- [SOURCE DATA]

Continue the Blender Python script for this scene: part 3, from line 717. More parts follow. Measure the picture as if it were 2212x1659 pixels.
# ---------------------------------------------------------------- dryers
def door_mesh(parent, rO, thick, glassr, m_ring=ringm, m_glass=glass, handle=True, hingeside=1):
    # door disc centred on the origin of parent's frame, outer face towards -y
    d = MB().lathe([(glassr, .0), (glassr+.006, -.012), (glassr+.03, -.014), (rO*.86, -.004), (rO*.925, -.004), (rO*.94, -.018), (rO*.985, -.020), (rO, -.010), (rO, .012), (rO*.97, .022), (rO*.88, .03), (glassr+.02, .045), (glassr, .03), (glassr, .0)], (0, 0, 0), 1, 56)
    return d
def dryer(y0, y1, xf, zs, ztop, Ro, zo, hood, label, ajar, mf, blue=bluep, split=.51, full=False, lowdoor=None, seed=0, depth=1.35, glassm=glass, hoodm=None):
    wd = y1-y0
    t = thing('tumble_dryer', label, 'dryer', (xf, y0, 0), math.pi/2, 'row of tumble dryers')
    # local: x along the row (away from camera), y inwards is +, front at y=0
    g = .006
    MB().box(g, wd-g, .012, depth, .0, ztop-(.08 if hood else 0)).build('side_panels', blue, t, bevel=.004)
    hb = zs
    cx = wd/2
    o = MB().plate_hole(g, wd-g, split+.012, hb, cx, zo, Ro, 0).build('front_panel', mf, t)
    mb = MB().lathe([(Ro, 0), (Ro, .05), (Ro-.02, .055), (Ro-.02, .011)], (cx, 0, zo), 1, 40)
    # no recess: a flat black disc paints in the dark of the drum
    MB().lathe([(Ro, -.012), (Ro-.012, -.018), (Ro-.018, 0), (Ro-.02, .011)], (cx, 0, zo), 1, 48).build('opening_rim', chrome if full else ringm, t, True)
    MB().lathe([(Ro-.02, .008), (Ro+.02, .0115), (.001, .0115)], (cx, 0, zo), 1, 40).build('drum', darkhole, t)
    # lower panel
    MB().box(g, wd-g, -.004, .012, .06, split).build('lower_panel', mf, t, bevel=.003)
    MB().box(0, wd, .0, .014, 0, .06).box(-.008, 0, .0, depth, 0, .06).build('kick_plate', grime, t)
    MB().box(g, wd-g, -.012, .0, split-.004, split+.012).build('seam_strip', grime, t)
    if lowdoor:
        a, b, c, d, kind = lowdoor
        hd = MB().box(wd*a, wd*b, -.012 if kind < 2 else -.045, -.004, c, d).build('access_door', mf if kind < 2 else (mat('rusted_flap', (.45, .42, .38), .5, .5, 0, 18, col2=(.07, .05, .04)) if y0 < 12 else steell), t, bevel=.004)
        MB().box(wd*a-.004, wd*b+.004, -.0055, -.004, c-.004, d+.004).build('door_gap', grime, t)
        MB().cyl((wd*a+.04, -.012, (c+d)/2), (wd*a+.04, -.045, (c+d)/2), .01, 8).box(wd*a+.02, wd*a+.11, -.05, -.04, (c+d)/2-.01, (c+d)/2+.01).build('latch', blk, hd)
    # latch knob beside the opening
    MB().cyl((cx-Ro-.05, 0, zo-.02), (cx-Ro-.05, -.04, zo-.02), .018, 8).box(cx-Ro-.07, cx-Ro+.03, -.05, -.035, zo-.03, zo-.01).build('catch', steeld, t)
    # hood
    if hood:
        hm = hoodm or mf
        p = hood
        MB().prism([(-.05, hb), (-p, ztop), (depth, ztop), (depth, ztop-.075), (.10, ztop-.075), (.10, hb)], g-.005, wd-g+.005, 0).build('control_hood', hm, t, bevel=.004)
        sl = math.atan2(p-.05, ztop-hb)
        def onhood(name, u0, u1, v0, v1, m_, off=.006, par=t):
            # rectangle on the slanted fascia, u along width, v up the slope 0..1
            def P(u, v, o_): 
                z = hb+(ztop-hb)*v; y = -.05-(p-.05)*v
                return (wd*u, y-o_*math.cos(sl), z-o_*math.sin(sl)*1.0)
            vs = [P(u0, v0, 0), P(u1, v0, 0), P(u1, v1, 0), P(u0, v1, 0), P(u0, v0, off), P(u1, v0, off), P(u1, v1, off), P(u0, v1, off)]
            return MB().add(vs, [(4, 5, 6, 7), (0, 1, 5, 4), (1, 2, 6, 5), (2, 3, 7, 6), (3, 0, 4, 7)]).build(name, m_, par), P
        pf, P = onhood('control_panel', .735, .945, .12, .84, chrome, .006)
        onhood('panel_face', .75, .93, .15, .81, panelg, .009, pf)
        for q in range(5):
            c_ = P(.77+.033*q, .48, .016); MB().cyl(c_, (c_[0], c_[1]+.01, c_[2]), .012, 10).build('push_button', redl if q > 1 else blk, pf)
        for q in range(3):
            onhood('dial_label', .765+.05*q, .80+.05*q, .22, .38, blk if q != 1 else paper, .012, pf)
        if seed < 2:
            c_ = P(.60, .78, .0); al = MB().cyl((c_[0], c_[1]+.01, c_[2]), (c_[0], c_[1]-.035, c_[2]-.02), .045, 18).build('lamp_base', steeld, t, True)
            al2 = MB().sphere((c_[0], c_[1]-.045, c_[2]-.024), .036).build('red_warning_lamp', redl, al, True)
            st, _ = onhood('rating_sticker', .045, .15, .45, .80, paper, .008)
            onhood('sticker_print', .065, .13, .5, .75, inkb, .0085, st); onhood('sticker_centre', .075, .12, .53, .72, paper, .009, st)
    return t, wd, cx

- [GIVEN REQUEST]
Each line of the material must be restated exactly.

- [RESPONSE TO THIS TASK]
Continue the Blender Python script for this scene: part 3, from line 717. More parts follow. Measure the picture as if it were 2212x1659 pixels.
# ---------------------------------------------------------------- dryers
def door_mesh(parent, rO, thick, glassr, m_ring=ringm, m_glass=glass, handle=True, hingeside=1):
    # door disc centred on the origin of parent's frame, outer face towards -y
    d = MB().lathe([(glassr, .0), (glassr+.006, -.012), (glassr+.03, -.014), (rO*.86, -.004), (rO*.925, -.004), (rO*.94, -.018), (rO*.985, -.020), (rO, -.010), (rO, .012), (rO*.97, .022), (rO*.88, .03), (glassr+.02, .045), (glassr, .03), (glassr, .0)], (0, 0, 0), 1, 56)
    return d
def dryer(y0, y1, xf, zs, ztop, Ro, zo, hood, label, ajar, mf, blue=bluep, split=.51, full=False, lowdoor=None, seed=0, depth=1.35, glassm=glass, hoodm=None):
    wd = y1-y0
    t = thing('tumble_dryer', label, 'dryer', (xf, y0, 0), math.pi/2, 'row of tumble dryers')
    # local: x along the row (away from camera), y inwards is +, front at y=0
    g = .006
    MB().box(g, wd-g, .012, depth, .0, ztop-(.08 if hood else 0)).build('side_panels', blue, t, bevel=.004)
    hb = zs
    cx = wd/2
    o = MB().plate_hole(g, wd-g, split+.012, hb, cx, zo, Ro, 0).build('front_panel', mf, t)
    mb = MB().lathe([(Ro, 0), (Ro, .05), (Ro-.02, .055), (Ro-.02, .011)], (cx, 0, zo), 1, 40)
    # no recess: a flat black disc paints in the dark of the drum
    MB().lathe([(Ro, -.012), (Ro-.012, -.018), (Ro-.018, 0), (Ro-.02, .011)], (cx, 0, zo), 1, 48).build('opening_rim', chrome if full else ringm, t, True)
    MB().lathe([(Ro-.02, .008), (Ro+.02, .0115), (.001, .0115)], (cx, 0, zo), 1, 40).build('drum', darkhole, t)
    # lower panel
    MB().box(g, wd-g, -.004, .012, .06, split).build('lower_panel', mf, t, bevel=.003)
    MB().box(0, wd, .0, .014, 0, .06).box(-.008, 0, .0, depth, 0, .06).build('kick_plate', grime, t)
    MB().box(g, wd-g, -.012, .0, split-.004, split+.012).build('seam_strip', grime, t)
    if lowdoor:
        a, b, c, d, kind = lowdoor
        hd = MB().box(wd*a, wd*b, -.012 if kind < 2 else -.045, -.004, c, d).build('access_door', mf if kind < 2 else (mat('rusted_flap', (.45, .42, .38), .5, .5, 0, 18, col2=(.07, .05, .04)) if y0 < 12 else steell), t, bevel=.004)
        MB().box(wd*a-.004, wd*b+.004, -.0055, -.004, c-.004, d+.004).build('door_gap', grime, t)
        MB().cyl((wd*a+.04, -.012, (c+d)/2), (wd*a+.04, -.045, (c+d)/2), .01, 8).box(wd*a+.02, wd*a+.11, -.05, -.04, (c+d)/2-.01, (c+d)/2+.01).build('latch', blk, hd)
    # latch knob beside the opening
    MB().cyl((cx-Ro-.05, 0, zo-.02), (cx-Ro-.05, -.04, zo-.02), .018, 8).box(cx-Ro-.07, cx-Ro+.03, -.05, -.035, zo-.03, zo-.01).build('catch', steeld, t)
    # hood
    if hood:
        hm = hoodm or mf
        p = hood
        MB().prism([(-.05, hb), (-p, ztop), (depth, ztop), (depth, ztop-.075), (.10, ztop-.075), (.10, hb)], g-.005, wd-g+.005, 0).build('control_hood', hm, t, bevel=.004)
        sl = math.atan2(p-.05, ztop-hb)
        def onhood(name, u0, u1, v0, v1, m_, off=.006, par=t):
            # rectangle on the slanted fascia, u along width, v up the slope 0..1
            def P(u, v, o_): 
                z = hb+(ztop-hb)*v; y = -.05-(p-.05)*v
                return (wd*u, y-o_*math.cos(sl), z-o_*math.sin(sl)*1.0)
            vs = [P(u0, v0, 0), P(u1, v0, 0), P(u1, v1, 0), P(u0, v1, 0), P(u0, v0, off), P(u1, v0, off), P(u1, v1, off), P(u0, v1, off)]
            return MB().add(vs, [(4, 5, 6, 7), (0, 1, 5, 4), (1, 2, 6, 5), (2, 3, 7, 6), (3, 0, 4, 7)]).build(name, m_, par), P
        pf, P = onhood('control_panel', .735, .945, .12, .84, chrome, .006)
        onhood('panel_face', .75, .93, .15, .81, panelg, .009, pf)
        for q in range(5):
            c_ = P(.77+.033*q, .48, .016); MB().cyl(c_, (c_[0], c_[1]+.01, c_[2]), .012, 10).build('push_button', redl if q > 1 else blk, pf)
        for q in range(3):
            onhood('dial_label', .765+.05*q, .80+.05*q, .22, .38, blk if q != 1 else paper, .012, pf)
        if seed < 2:
            c_ = P(.60, .78, .0); al = MB().cyl((c_[0], c_[1]+.01, c_[2]), (c_[0], c_[1]-.035, c_[2]-.02), .045, 18).build('lamp_base', steeld, t, True)
            al2 = MB().sphere((c_[0], c_[1]-.045, c_[2]-.024), .036).build('red_warning_lamp', redl, al, True)
            st, _ = onhood('rating_sticker', .045, .15, .45, .80, paper, .008)
            onhood('sticker_print', .065, .13, .5, .75, inkb, .0085, st); onhood('sticker_centre', .075, .12, .53, .72, paper, .009, st)
    return t, wd, cx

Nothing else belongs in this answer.